La diferencia de fondo entre ambos partidos radicaría en el distinto enfoque ante temas como el inmigracionismo, la ideología de género o el modelo de Estado, siendo Vox crítico en estos aspectos, mientras que el PP ya con Rajoy no hizo nada por derogar o modificar las leyes introducidas con Zapatero. Feijoo sería esencialmente continuista con la línea de Rajoy.
Además hay un factor político claramente visto en los diversos comicios convocados este año: el PP aspira ha recuperar la hegemonía en la derecha y ha restaurar a toda costa el bipartidismo, una misión que se torna harto difícil a nuestro juicio mientras en la sede de Génova no cambien tanto caras como sobre todo líneas estratégicas.

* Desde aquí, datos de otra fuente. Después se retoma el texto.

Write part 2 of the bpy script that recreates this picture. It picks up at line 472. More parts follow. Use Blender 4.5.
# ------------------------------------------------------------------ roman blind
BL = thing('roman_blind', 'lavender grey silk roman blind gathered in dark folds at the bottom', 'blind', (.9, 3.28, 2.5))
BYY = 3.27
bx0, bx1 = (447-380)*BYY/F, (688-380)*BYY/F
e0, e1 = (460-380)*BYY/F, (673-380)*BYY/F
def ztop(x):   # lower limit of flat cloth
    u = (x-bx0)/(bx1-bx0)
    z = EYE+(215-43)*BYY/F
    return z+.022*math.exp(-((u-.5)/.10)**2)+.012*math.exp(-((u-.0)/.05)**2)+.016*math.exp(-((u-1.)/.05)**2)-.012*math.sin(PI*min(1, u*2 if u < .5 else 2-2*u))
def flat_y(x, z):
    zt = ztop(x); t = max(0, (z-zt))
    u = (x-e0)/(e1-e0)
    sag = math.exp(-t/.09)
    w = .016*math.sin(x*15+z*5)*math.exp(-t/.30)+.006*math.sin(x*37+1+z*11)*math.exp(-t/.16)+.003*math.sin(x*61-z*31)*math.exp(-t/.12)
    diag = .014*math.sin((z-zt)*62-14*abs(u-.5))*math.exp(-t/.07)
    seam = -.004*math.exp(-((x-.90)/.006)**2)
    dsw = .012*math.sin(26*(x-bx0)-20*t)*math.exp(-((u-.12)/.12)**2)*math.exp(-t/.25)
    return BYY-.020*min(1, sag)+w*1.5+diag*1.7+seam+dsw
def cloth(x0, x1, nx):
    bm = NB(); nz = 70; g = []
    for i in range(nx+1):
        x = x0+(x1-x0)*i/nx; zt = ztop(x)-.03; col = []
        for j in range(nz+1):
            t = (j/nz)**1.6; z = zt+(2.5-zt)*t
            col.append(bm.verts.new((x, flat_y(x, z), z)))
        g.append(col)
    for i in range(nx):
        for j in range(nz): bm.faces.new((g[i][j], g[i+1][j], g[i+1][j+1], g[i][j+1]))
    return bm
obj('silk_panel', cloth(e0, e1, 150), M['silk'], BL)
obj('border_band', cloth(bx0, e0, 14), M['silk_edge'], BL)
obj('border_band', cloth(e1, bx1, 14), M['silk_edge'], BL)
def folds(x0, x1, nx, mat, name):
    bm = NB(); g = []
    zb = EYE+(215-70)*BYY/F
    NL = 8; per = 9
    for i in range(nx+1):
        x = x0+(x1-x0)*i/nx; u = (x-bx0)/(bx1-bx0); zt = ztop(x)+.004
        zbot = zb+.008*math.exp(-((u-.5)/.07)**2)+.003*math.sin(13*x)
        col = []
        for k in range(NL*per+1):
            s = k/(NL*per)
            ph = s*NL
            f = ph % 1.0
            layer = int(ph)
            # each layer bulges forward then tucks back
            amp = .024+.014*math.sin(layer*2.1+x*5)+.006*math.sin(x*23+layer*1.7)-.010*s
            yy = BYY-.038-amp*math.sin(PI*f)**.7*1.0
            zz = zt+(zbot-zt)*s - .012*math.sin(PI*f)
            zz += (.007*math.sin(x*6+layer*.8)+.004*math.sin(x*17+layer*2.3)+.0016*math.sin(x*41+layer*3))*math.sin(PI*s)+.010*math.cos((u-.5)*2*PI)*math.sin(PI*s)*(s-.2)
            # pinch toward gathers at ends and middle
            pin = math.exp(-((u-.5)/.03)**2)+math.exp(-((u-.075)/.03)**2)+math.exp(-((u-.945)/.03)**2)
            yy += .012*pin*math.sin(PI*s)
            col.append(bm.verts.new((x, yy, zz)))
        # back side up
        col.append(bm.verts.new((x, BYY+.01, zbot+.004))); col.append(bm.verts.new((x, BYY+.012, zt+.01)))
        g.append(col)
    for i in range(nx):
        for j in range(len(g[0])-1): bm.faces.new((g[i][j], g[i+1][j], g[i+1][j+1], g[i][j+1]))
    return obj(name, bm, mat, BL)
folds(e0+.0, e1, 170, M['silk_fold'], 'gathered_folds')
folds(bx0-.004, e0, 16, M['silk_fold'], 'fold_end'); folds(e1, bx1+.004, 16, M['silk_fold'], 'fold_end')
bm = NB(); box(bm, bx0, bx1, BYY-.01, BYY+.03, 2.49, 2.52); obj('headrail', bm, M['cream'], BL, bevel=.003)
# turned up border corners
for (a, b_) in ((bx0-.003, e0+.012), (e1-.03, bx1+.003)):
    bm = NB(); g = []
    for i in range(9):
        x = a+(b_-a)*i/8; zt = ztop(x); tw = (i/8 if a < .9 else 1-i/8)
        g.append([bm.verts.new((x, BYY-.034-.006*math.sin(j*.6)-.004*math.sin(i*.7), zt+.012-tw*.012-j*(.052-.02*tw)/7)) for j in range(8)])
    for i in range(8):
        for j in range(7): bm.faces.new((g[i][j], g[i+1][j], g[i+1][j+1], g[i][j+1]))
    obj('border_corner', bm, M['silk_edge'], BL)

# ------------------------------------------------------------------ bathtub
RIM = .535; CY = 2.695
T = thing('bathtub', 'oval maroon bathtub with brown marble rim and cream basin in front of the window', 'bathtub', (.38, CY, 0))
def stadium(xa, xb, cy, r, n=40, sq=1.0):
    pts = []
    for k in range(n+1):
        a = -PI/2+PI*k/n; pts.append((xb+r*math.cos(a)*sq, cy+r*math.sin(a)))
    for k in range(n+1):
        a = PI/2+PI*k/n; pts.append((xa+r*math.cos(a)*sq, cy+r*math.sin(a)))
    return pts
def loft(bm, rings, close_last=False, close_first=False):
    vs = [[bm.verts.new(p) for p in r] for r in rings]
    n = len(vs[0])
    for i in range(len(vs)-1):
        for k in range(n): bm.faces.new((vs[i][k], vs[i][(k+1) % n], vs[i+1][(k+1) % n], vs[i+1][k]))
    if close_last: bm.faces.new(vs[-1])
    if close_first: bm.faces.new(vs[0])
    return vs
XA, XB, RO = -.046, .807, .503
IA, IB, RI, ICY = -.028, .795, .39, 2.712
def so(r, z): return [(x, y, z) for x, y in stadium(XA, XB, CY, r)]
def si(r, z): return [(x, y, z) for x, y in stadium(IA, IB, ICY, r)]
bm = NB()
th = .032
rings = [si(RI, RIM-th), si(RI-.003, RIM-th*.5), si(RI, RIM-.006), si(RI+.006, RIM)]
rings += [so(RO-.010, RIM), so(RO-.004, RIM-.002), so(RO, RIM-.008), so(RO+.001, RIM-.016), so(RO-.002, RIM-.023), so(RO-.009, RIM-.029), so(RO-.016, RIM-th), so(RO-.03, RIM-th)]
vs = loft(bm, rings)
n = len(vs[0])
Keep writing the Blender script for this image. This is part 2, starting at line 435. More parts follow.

En estas elecciones el PP vuelve a evidenciar que no sabe –ni quiere- encajar las críticas clásicas formuladas por la izquierda de ser un partido con resabios “franquistas” y de “extrema derecha” olvidando que en política se está para encajar todo porque ello va en el sueldo. Frente a ello el partido azul sólo sabe exhibir su conocido perfil bajo de avestruz escondiendo la cabeza, pasar desapercibido lo mejor que se puede explotando su faceta de buen gestor económico cuando ha llegado al gobierno, evitar toda lucha cultural de ideas y aceptar el discurso de la izquierda creando un muro ante Vox, realmente su socio natural, por encima de diferencias y de las alucinaciones de algunos populares que ven en el PSOE su media naranja.
Esta desastrosa estrategia electoral del PP ha generado confusión en el electorado antisanchista y junto con unas previsiones electorales erróneamente optimistas, ha tenido como resultado que el camarada Sánchez haya podido revalidar su gobierno más “frankenstein” que nunca.